Tarihi Şahsiyetler

Zenbilli Ali Efendi Kimdir, Hayatı, Eserleri, Hakkında Bilgi

ALİ CEMALÎ EFENDİ [Zenbilli] ( ? -1525)

Osmanlı şeyhülislamı. Çağrılmadan Divan-ı Humayun’a girip, I. Selim’in yüz elli kişinin öldürülmesi için verdiği emri durdurmuştur.

Alaeddin Ali b. Ahmed b. Muhammed el-Cemalî, Amasya’da doğdu, İstanbul’da öldü. Babası ünlü hattat Şeyh Hamdullah’ın yakın akrabası Ahmed Çelebi’dir. Cemaleddin İbrahim Aksarayî’nin soyundan geldiği için Cemalî takma adını aldı. İstanbul halkınca Zenbilli Ali Efendi adıyla anılır, penceresinden sarkıttığı zenbille halkın sorularını alır, yanıtlarını yine zenbille geri verirdi.

Karamanlı Mevlânâ Hamza’dan ders gördükten sonra öğrenimini bitirmek için İstanbul ve Bursa’ya gitti. Burada Hüsamzade Muslihiddin’in derslerine devam etti, din ve doğa bilimleri okudu, hocasının sevgisini kazandı.

Günde otuz akçe ile Edirne’de Taşlık medresesine müderris atandı. Sinan Paşa ile olan yakınlığını çekemeyen Karamanı Mehmed Paşa, Ali Cemalî Efendi’nin gündeliğinden arka arkaya beşer akçe keserek onu önce Beylerbeyi sonra İsmail Ağa medreselerine atayınca, görevinden ayrıldı. Şeyh Muslihiddin Vefa’ya bağlandı.
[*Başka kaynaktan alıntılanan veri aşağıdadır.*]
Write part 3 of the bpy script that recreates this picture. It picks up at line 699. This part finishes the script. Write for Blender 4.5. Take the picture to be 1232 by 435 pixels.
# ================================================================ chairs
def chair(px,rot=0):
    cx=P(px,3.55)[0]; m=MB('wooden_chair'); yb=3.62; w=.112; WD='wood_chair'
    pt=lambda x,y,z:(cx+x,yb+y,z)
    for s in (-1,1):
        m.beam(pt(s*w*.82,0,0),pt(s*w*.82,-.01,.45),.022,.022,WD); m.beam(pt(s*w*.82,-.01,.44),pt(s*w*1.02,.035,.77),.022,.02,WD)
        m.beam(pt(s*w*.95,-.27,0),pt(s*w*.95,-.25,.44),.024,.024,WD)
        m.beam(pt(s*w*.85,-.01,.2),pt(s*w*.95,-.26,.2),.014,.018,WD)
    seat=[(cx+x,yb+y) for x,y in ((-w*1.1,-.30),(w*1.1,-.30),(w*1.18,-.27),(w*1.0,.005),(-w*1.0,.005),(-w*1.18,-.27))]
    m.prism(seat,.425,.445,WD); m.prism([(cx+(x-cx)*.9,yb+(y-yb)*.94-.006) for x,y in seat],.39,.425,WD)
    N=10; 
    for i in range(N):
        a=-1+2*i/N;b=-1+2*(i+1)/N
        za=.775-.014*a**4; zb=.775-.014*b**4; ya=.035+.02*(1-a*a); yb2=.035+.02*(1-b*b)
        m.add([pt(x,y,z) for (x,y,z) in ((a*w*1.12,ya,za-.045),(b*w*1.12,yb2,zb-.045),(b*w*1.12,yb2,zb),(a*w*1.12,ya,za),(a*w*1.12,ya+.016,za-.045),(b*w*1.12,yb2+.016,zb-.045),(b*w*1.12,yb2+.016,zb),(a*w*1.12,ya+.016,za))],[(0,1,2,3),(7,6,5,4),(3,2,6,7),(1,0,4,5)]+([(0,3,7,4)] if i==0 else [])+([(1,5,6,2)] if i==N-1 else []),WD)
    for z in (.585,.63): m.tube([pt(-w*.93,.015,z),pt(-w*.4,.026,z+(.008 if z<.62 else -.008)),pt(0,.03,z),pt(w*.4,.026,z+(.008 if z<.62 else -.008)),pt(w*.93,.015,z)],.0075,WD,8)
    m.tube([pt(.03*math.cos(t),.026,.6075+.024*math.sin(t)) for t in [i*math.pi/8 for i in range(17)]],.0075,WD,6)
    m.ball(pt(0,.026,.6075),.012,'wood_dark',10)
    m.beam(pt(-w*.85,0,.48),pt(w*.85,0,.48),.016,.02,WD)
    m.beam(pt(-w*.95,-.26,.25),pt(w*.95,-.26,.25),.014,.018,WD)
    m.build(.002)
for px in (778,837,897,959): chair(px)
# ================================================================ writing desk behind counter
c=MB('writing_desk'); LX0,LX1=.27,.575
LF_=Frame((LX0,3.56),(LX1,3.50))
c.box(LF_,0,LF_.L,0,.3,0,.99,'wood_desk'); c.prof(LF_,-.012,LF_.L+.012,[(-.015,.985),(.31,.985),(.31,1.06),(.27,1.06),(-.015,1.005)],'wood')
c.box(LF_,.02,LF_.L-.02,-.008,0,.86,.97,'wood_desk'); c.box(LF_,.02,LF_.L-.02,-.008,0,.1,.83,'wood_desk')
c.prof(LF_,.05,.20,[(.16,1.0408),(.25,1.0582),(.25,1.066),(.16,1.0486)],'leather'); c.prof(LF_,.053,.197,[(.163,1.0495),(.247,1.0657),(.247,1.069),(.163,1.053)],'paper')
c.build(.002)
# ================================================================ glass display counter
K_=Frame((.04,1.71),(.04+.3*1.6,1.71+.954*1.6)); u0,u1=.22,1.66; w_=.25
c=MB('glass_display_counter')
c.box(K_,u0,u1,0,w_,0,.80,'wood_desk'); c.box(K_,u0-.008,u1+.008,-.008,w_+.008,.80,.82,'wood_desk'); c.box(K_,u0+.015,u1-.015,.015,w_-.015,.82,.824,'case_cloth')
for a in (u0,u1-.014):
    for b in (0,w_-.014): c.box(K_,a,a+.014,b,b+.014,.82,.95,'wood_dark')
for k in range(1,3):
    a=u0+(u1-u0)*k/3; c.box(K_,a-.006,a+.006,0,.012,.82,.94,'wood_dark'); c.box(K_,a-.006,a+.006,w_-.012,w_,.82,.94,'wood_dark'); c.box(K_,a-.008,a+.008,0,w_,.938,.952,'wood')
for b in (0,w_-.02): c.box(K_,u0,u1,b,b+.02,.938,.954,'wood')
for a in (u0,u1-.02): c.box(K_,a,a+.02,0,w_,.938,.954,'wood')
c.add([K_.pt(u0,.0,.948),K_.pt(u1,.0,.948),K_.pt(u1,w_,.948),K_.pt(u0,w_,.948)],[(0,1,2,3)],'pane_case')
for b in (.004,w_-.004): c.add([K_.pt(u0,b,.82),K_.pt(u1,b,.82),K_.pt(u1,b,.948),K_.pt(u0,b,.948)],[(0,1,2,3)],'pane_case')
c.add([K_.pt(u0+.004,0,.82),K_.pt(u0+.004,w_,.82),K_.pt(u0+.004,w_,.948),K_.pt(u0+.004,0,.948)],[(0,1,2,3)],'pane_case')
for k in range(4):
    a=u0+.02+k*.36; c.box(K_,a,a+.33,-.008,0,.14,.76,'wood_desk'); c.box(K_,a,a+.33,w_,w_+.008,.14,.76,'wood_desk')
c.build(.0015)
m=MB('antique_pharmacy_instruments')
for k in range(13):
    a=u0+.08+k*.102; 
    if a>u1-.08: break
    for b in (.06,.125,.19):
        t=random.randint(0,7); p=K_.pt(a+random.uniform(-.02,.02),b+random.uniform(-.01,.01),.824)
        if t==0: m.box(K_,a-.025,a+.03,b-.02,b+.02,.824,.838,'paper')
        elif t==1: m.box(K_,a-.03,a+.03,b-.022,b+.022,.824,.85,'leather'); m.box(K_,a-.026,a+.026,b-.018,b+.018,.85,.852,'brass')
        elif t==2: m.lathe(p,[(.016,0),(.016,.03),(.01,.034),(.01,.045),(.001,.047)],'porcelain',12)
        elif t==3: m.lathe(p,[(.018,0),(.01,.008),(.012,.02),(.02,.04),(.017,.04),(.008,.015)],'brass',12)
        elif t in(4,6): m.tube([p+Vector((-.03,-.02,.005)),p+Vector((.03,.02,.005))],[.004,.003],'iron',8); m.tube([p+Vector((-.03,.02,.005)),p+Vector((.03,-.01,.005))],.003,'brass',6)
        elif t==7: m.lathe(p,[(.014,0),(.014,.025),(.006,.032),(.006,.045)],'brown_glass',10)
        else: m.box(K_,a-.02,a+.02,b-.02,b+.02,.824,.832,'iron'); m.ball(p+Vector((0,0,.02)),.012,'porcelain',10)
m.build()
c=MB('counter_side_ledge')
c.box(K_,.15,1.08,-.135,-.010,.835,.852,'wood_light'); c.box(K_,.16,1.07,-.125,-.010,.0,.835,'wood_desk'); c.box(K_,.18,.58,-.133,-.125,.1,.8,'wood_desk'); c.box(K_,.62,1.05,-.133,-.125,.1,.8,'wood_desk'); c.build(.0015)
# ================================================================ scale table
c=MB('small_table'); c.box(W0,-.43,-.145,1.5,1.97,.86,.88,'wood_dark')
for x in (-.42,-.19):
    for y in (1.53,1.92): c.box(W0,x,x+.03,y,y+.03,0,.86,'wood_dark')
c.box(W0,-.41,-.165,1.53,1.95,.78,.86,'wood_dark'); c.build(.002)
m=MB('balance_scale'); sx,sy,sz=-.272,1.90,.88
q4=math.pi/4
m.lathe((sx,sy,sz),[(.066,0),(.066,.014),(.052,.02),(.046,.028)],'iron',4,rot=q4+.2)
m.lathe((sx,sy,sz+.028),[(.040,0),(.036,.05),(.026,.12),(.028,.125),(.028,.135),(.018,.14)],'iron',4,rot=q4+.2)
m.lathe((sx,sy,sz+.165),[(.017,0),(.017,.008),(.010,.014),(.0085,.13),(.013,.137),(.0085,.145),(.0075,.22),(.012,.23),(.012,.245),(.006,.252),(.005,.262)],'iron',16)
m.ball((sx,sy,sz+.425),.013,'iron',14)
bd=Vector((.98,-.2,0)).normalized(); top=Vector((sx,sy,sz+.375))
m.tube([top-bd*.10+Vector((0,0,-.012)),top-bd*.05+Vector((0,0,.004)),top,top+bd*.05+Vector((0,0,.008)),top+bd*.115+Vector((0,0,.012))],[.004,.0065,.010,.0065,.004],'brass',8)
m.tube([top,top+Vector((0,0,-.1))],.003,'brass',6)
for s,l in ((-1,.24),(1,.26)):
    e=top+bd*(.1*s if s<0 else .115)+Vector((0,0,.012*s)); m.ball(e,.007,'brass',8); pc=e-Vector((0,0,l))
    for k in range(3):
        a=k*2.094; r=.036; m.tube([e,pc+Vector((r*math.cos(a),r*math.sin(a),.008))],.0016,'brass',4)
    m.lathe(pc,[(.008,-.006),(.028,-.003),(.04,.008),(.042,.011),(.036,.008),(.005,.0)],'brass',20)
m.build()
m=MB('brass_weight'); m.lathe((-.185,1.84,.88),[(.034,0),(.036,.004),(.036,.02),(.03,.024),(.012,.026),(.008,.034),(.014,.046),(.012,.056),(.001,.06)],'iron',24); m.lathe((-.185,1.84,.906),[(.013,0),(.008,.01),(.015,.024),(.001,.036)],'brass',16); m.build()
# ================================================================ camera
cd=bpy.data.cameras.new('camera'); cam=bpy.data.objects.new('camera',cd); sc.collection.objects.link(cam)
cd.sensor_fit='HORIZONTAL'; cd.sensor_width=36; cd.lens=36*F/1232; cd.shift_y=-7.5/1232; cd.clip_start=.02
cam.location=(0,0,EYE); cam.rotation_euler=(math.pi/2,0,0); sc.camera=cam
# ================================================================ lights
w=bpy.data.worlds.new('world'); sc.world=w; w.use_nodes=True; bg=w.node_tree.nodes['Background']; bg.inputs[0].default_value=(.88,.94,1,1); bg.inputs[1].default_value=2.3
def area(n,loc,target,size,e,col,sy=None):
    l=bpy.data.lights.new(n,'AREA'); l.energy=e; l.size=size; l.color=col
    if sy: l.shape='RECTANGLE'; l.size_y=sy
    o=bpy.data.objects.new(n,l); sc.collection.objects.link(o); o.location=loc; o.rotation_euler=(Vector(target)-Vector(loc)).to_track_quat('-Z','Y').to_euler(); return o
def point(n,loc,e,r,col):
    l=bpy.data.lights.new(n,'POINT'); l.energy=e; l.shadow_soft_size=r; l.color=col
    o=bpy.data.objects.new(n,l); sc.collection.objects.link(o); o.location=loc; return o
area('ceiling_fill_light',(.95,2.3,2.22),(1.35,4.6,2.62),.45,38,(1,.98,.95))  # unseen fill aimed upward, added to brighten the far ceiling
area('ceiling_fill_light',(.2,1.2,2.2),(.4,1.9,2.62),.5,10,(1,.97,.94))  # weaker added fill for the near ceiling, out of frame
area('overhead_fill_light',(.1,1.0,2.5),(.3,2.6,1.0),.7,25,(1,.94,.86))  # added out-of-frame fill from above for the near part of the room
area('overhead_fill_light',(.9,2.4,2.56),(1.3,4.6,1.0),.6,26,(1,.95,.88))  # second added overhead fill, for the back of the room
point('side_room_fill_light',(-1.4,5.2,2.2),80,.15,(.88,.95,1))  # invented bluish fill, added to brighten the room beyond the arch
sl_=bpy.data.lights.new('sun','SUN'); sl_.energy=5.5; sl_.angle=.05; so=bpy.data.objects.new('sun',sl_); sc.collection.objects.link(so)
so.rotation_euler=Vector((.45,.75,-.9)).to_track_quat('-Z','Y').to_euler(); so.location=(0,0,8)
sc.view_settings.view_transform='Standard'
Efdalzade’nin ölümüyle Osmanlı Devleti’nin 8. şeyhülislamı oldu (1503). Ayrıca, II. Bayezid, İstanbul’da yaptırdığı medresesinde ders okutma yetkisinin müftü olanlara verilmesini kurala bağladığından burada görevlendirildi.

Şeyhülislamlar Divan-ı Humayun üyesi değillerdi. Ara sıra, Şeriat’la ilgili bir konunun çözümü için veya yanlış bir kararı düzeltmek üzere Divan-ı Humayun’a çağrılırlardı. I. Selim’in yüz elli kişinin öldürülmesi için verdiği emri doğru bulmayan Ali Cemalî Efendi, çağrılmadan divana girip bunların öldürülmelerinin Şeriat’a ve adalete aykırı olduğunu söyleyerek olayın önünü almıştır.

Ali Cemalî Efendi’nin İslam hukukunda derin bilgisi vardı. Hanefî fıkhında verdiği fetvaları Muhtâ-ratü’l-fatava adlı yapıtında topladı. Kemalpaşazade ve Ebussuud Efendi gibi şeyhülislamların ağır eleştirilerine uğrayan Risale fi Hakkü’l-deverân’ı yazdı. Tasavvuftaki “sema” ve “devran”ı savunarak karşıt görüştekilerin cahil ve bağnaz kişiler olduklarını belirtti.

•    YAPITLAR: Mubtâratü’l-fatava; Risale fi Hakkii’l-deverân.

•    KAYNAKLAR: Ahmed Rıfat, Devhatü’l Meşâyih, ty; Hüseyin Hüsameddin, Amasya Tarihi, 1912; ilmiye Salnamesi, 1914; İ. H. Uzunçarşılı, Osmanlı Devleti’ nin İlmiye Teşkilatı, 1965.